How To Avoid A Climate Disaster
How to Avoid a Climate Disaster: The Solutions We Have and the Breakthroughs We Need by Bill Gates
🚀 The Book in 3 Sentences
We need to get from 51 billion tonnes of CO2 every year, to 0.
We need to address all areas that create emissions: making things, plugging in, growing things, getting around, and keeping cool and warm.
Policy changes and using our own voice to change politics is the best individual solution.
🎨 Impressions
I was overall disappointed with this book. It told me nothing new about climate change and the solutions where not breakthroughs, more a retelling of preexisting ideas. It comes across as the pure basics of climate change and an overview not a new take with radical solutions.
How I Discovered It
I have followed Bill Gates work on climate change through his podcast and writing and wanted to read the full book.
Who Should Read It?
If you want an overview of the climate situation we are in, this book provides a high-level summary of the problems and solutions needed. And would be a good introductory read to the topic area.
✍️ My Top 3 Quotes
Remember that we need to find solutions for all five activities that emissions come from: making things, plugging in, growing things, getting around, and keeping cool and warm.

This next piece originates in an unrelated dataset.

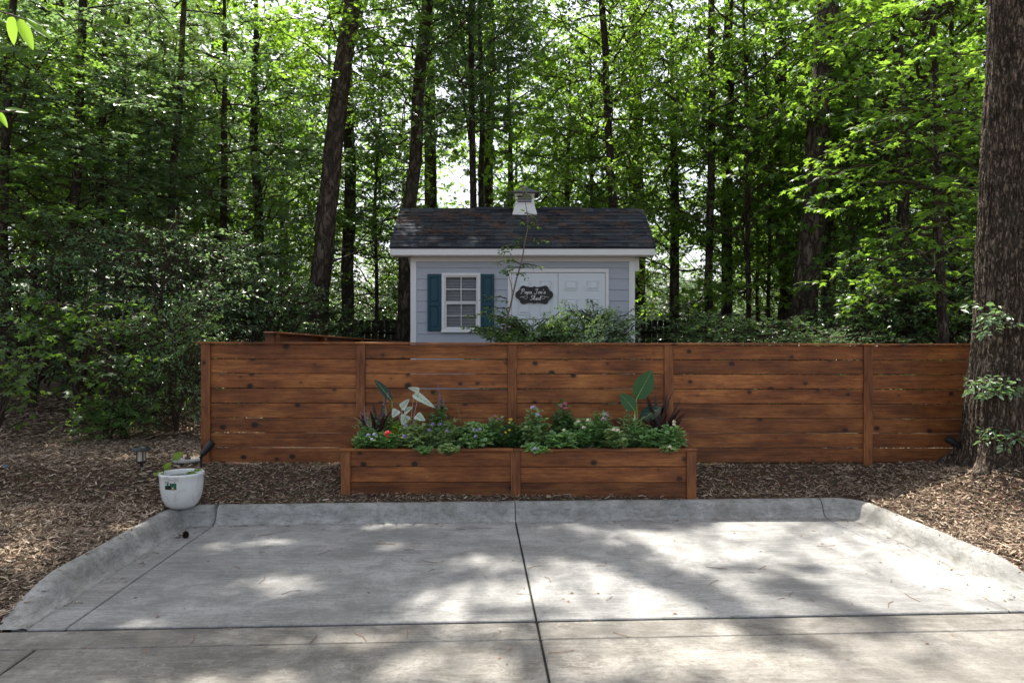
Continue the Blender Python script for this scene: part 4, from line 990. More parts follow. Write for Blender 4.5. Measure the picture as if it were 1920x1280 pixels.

The point is that when we focus on all three things at once—technology, policies, and markets—we can encourage innovation, spark new companies, and get new products into the market fast.
It’s easy to feel powerless in the face of a problem as big as climate change. But you’re not powerless.
📒 Summary + Notes
The Case for Zero
The 2 numbers to know: 51 billion and zero.
51 billion is how many tons of greenhouse gases the world typically adds to the atmosphere each year. We need to get to zero.
3 things Bill Gates has become convinced of:
to avoid a climate diaster, we have to get to zero
we need to deploy the tools we already have, like solar and wind, faster and smarter
we need to create and roll out breakthrough technologies that can take us the rest of the way
The case for zero: the climate is like a bath tub slowly filling with water. Even if we stop the flow to a trickle, it will eventually fill up and water will spill out over the floor. Setting a goal to reduce our emissions won't work - we need to eliminate them.
If we say 'reduce by 2030' instead of the 'zero by 2050' goal, then we have little hope of getting to zero.
Zero won't come for free - we will have to invest in research, create policies that will drive the markers towards clean energy that are right now more expensive than greenhouse emitting alternatives.
But, it is hard to impose higher costs now in exchange for a better climate later. There is a major incentive to resist cutting their emissions especially in mid to low income countries. The problem is they are worried about how much the solution will cost them.
The Energy Industry
There is nothing wrong with using more energy as long as it's carbon-free. The key to addressing climate change is to make clean energy just as cheap and reliable as what we get from fossil fuels.
The energy industry has huge capital costs that never go away. If you spend 1 bil on a coal plant, your next one won't be any cheaper. And your investors expect money for say 30 years so if someone comes along with new better technology in 10 years time, you're not just going to shut down the old one and build a new one. At least not without a payoff or regulations.
Society also tolerates very little risk in the energy business. We demand reliable electricity, the lights need to come on when we flick the switch. We worry about safety concerns and disasters that may arise.
We have a large understandable incentive to stick to what we know, even if what we know is killing us. What we need to do is change the incentives so that we can build an energy system that is all the things we like (cheap and reliable) and none of the things we don't like.
We need lots of breakthroughs in science and engineering,. We need to build a consensus that doesn't exists and create public policies to push a transition that would not happen otherwise. We need the energy system to stop doing all the things we don't like.
Five Questions to Ask in Every Climate Debate
Convert tons of emission to a percentage of 51 billion
Remember that we need to find solutions for all five activities: making things, plugging in, growing things, getting around, and keeping cool and warm.
Kilowatt = house. Gigawatt = mid-seized city. Hundreds of gigawatts = big, rich country
Consider how much space you're going to need.
Keep the green premiums in mind and ask if they are low enough for middle-income countries to pay.